To accommodate these newcomers looking to find a place in Berlin, the city has expanded its temporary accommodation for refugees. The city recently announced plans for 16 new “container facilities” – old shipping containers refurbished into apartments – that will host an additional 6,130 individuals and families.
But there is much more to be done, explained both Alfarwan and Baro.
Alfarwan said that, alongside their work helping refugees find housing, Wohnbrücke formulates and sends suggestions to the district office for how to improve the housing situation for refugees. They rarely get a response, he noted.
“I think they need to look at long-term solutions,” he said.
He listed building more new apartments, or even repurposing old buildings into new apartments, as ways of alleviating the crisis moving forward.
Baro also stated the need for simplifying the housing search and removing some of the bureaucratic hurdles – specifically the complex array of documentation needed for housing applications and jobs.
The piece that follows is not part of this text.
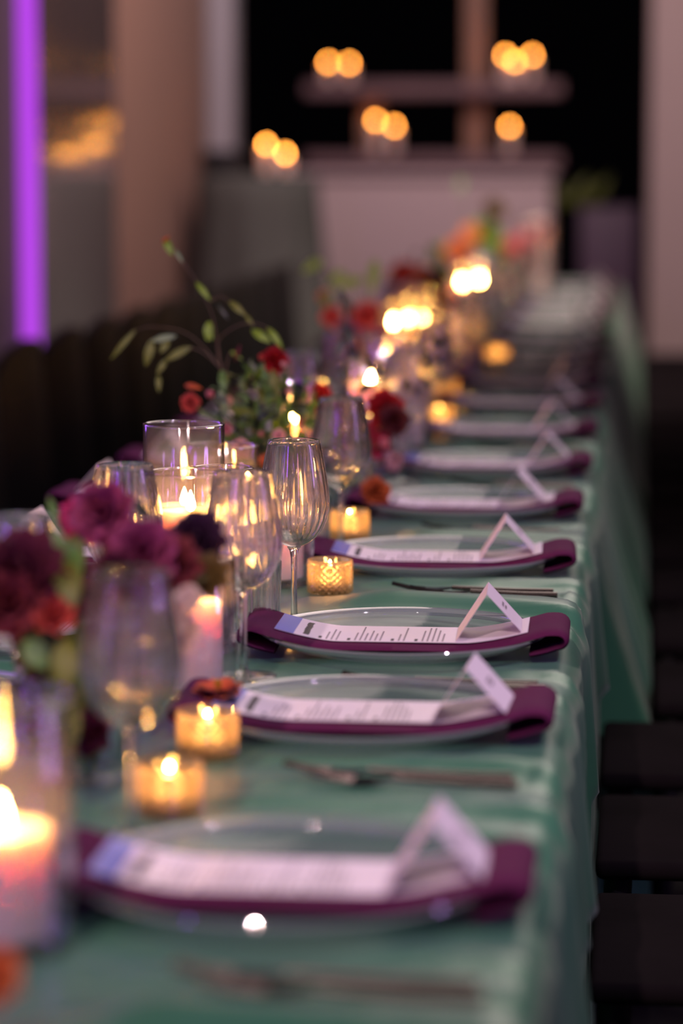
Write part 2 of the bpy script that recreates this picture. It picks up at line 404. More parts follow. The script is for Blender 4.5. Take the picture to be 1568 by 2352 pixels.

Kortas believes that, beyond construction, a major challenge could be coordinating with the many small-scale landlords in Berlin and figuring out how to incentivize them to rent out more spaces to refugees and migrants.
“In Berlin there are a lot of landlords who own a few buildings. If we want to cooperate with private landlords, one has to invest time and human resources,” she said.
In the meantime, refugees end up bearing the cost of these challenges, but in an unfamiliar land finding housing is one obstacle they could do without, said Wojdyła.
People often forget that, for many of these refugees, the country they came from may not exist in the same way it did before, she noted.
“You need to start something new, but you don’t have time to process or think about it because you need to go from one office to another,” she explained – just to find a place to call home.